La escena del reconocimiento de cuerpos es, paradójicamente, vital. Se representa (doblemente) la muerte de la familia de Cetarti. Duarte y el encargado de la morgue le avisan: va a ser fuerte. Le alcanzan un balde. Cetarti, como siempre, impasible. Levantan la lona y vemos los cuerpos. Cetarti se va a otra habitación a vomitar. Fue demasiado. Si bien vemos el desastre ocasionado y luego paseamos por la casa cubierta de sangre, la película no da pistas acerca de las razones, si es que las hay. Se sabe lejísimos de poder dar una explicación. Muestra los cuerpos, les dedica exclusivamente un plano, como si eso alcanzara. No llega a ser gore, sino que mantiene una distancia, digamos, entre pasiva y elegante. Cuando se enfrenta a momentos mucho más desagradables pero menos sangrientos, El otro hermano no cambia su postura. Exhibe hasta donde puede, sin denunciar, el entramado de complicidad, maldad e ignorancia que es el colchón sobre el que sucedieron y siguen sucediendo los horrores cometidos en el país. Lo que resulta inquietante de la película es hasta donde llega en su cometido.
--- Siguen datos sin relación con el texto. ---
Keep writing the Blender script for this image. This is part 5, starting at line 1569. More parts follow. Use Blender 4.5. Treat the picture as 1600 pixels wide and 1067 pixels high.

El cine de Caetano ostentó en un momento una habilidad particular: hacer cine con ciertas luchas sociales. No militantes, más bien micropolíticas. La batalla del hombre contra la ciudad. Teníamos referencias más allá del vagabundear de los personajes, lúmpenes rebeldes, luchadores anarquistas, que lograban poner en el horizonte un país mejor. En El otro hermano no nos queda nada de eso: ni empatía ni utopía. Caetano parece haberse llevado el secreto de la esperanza en las causas perdidas a la tumba. Es oscuro el futuro que se avecina.